James and I had to head to New York City for a few meetings so we decided to seize the moment and make a weekend of it.

After five decades, I returned to my roots to visit the neighborhood I came from, Williamsburg, Brooklyn. We had been hearing a lot about it on television lately; as crazy as it seems, the old area of run down walk-up’s and tenements had made a 360 degree turn to become one of New York City’s most sought after communities! When you think about it, it actually makes perfect sense, as it’s literally 10-minutes (2 subway stops) from Manhattan with majestic views of the famous NY skyline. I guess the bigger surprise should be; why didn’t someone think of it sooner?

The ability to not only go back to Williamsburg, but to be able to take the time to visit some of the very places so significant to my childhood, was both exciting, and at times, quite emotional. I plan to Blog about the various experiences separately (in about three different Blogs) to give each of them the attention and the respect that they deserve.

At 14th Street in Manhattan, James and I boarded the “L” train for Brooklyn and four stops later we emerged out of the subway on the very block of my young childhood.
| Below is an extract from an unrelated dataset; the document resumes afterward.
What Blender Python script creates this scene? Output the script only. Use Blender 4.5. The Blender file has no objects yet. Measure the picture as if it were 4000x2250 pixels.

Of course there were a few changes but for the most part, things had stayed so eerily the same, I almost felt a bit like Ebenezer Scrooge from Charles Dickens’ “A Christmas Carol,” half hearing the “ghosts of my childhood past,” laughing and playing on the sidewalks  along with the Muldoon kids.

The biggest change noticed was to my old building, which was now sans its beautiful slate steps, and cast iron, cannonball banister. The antique, glass paneled, wood framed double doors had been removed in lieu of a very 1970’s government office building style aluminum framed door. Yuck! What were they thinking?

524 Metrolpolitan Avenue

524 Metrolpolitan Avenue

I learned before our trip that Our Lady of Mount Carmel Church, one of the many neighborhood parishes, was in full “feast” mode, celebrating the annual Festival of Saint Paulino, a local patron saint to the Italian immigrants who had settled there from the town of Nola. It is a tradition that is over fourteen hundred years old and culminates with the carrying of the Giglio throughout the streets of the area. One hundred men haul the seven story structure (that holds an entire twelve piece musical band) on their shoulders to the delight of the cheering crowd.

Back when my family lived in Williamsburg, the Giglio was carried down our block (Metropolitan Avenue) and actually dropped in front of our very building! These days it seems the Giglio takes a different (and smaller) route down the street in front of Our Lady of Mount Carmel Church but is just as exciting as ever.

A vey busy Lady of Mount Carmel Church on the afternoon of the feast.

A vey busy Lady of Mount Carmel Church on the afternoon of the feast.

Now easy to see that the Giglio is really 7 stories high while it waits to be carried in front of some new construction
Now easy to see that the Giglio is really 7 stories high while it waits to be carried in front of some new construction

The book I am writing about my mother, “Unforgettable (Trudy’s Story)” has a small story in it that covers the feast and the Giglio and I was excited to see how well my memory fared after a half century. I had given James the pages from the chapter which covered the feast to get his take on it. Turns out; he was astonished to see how accurately I remembered the details, noting that by visiting the scene, he could almost picture our family (along with the neighborhood locals) filling the streets in celebration.

As poor kids from a Brooklyn tenement, this annual feast was a highlight to our summers and to have the opportunity to go back after fifty years to the sights, sounds and the smells of a bygone era, was a remarkable experience that reignited cherrished memories that I will forever be grateful to hold in my mind and in my heart.